— Begin Exercise inputs —

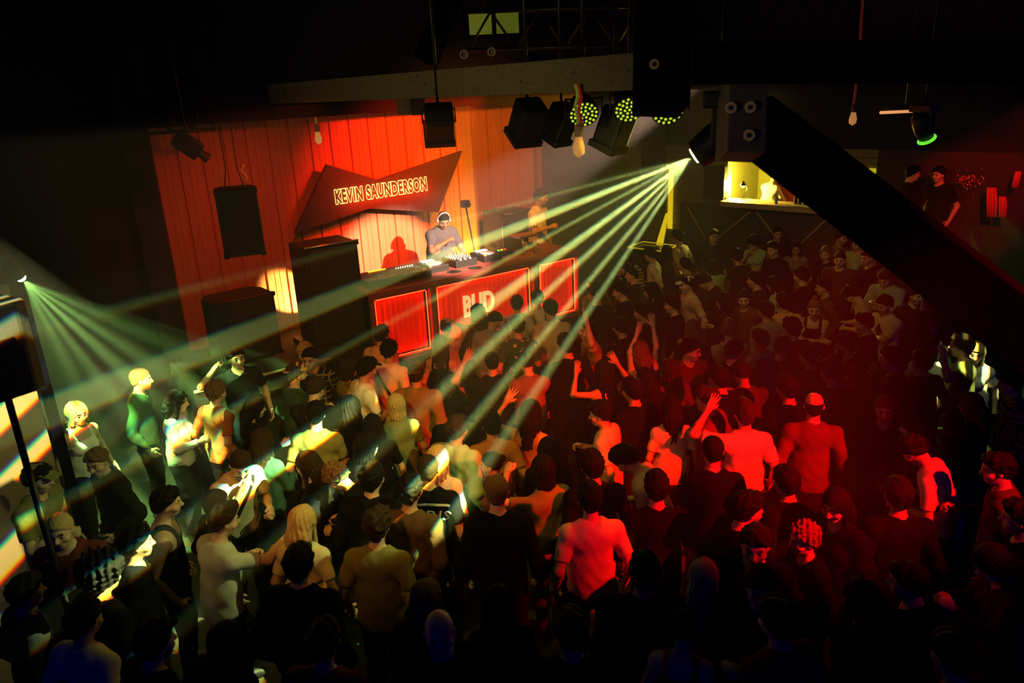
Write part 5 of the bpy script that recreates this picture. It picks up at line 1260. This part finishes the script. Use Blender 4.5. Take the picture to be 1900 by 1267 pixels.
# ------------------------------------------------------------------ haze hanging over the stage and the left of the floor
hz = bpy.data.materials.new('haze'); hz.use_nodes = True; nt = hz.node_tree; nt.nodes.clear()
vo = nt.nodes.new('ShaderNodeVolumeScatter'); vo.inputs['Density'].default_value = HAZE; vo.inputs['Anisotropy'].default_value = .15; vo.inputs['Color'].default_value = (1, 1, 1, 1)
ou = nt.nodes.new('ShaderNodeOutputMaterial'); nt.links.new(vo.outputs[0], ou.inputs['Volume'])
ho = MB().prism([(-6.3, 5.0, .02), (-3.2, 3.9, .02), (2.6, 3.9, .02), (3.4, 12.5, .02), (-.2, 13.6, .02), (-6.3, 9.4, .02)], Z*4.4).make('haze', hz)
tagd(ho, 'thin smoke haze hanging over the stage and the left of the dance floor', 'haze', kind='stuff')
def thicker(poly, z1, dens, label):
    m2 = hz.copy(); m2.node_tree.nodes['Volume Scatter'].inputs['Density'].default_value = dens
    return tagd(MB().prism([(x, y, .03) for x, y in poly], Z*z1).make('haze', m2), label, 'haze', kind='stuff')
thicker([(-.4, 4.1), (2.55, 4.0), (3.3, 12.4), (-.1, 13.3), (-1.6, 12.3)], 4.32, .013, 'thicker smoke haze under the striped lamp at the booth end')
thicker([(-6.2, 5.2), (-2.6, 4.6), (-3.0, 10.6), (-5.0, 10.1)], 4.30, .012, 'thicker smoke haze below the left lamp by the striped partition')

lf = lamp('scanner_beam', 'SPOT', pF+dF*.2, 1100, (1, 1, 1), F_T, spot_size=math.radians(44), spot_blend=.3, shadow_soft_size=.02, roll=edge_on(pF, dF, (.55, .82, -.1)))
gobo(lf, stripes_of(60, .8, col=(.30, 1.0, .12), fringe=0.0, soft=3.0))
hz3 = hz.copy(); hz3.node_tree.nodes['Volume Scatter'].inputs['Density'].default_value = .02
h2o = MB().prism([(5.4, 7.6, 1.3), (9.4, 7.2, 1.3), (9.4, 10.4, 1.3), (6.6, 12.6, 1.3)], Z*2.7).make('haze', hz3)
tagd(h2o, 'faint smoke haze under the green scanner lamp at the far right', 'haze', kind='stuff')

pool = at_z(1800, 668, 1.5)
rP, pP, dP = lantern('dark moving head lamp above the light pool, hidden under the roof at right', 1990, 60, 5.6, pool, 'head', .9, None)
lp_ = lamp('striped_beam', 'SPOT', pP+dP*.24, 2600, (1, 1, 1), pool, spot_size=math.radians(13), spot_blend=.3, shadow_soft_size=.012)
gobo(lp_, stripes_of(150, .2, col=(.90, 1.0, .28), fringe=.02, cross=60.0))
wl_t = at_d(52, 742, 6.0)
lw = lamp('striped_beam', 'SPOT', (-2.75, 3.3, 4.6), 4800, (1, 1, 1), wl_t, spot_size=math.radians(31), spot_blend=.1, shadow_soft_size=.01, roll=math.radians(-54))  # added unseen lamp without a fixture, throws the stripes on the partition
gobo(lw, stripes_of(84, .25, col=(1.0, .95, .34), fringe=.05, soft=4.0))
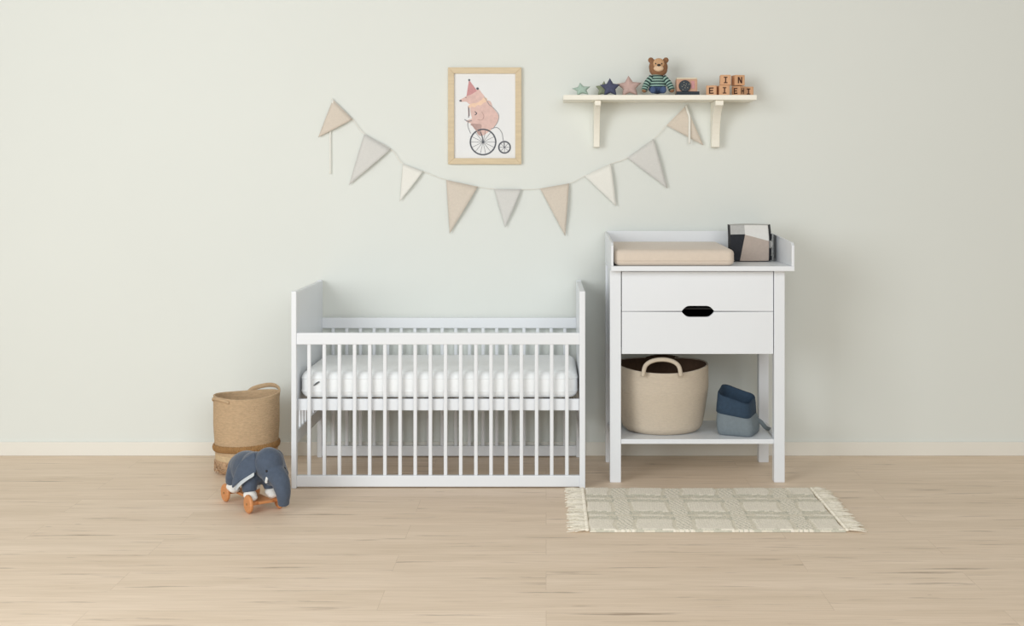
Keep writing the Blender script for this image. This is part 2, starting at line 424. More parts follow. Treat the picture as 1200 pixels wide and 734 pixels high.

— End Exercise inputs —

Work required: Please reproduce the listing exactly from its opening line through the line that contains "the striped partition')", both included, with all pictures omitted.

Answer in full:
Write part 5 of the bpy script that recreates this picture. It picks up at line 1260. This part finishes the script. Use Blender 4.5. Take the picture to be 1900 by 1267 pixels.
# ------------------------------------------------------------------ haze hanging over the stage and the left of the floor
hz = bpy.data.materials.new('haze'); hz.use_nodes = True; nt = hz.node_tree; nt.nodes.clear()
vo = nt.nodes.new('ShaderNodeVolumeScatter'); vo.inputs['Density'].default_value = HAZE; vo.inputs['Anisotropy'].default_value = .15; vo.inputs['Color'].default_value = (1, 1, 1, 1)
ou = nt.nodes.new('ShaderNodeOutputMaterial'); nt.links.new(vo.outputs[0], ou.inputs['Volume'])
ho = MB().prism([(-6.3, 5.0, .02), (-3.2, 3.9, .02), (2.6, 3.9, .02), (3.4, 12.5, .02), (-.2, 13.6, .02), (-6.3, 9.4, .02)], Z*4.4).make('haze', hz)
tagd(ho, 'thin smoke haze hanging over the stage and the left of the dance floor', 'haze', kind='stuff')
def thicker(poly, z1, dens, label):
    m2 = hz.copy(); m2.node_tree.nodes['Volume Scatter'].inputs['Density'].default_value = dens
    return tagd(MB().prism([(x, y, .03) for x, y in poly], Z*z1).make('haze', m2), label, 'haze', kind='stuff')
thicker([(-.4, 4.1), (2.55, 4.0), (3.3, 12.4), (-.1, 13.3), (-1.6, 12.3)], 4.32, .013, 'thicker smoke haze under the striped lamp at the booth end')
thicker([(-6.2, 5.2), (-2.6, 4.6), (-3.0, 10.6), (-5.0, 10.1)], 4.30, .012, 'thicker smoke haze below the left lamp by the striped partition')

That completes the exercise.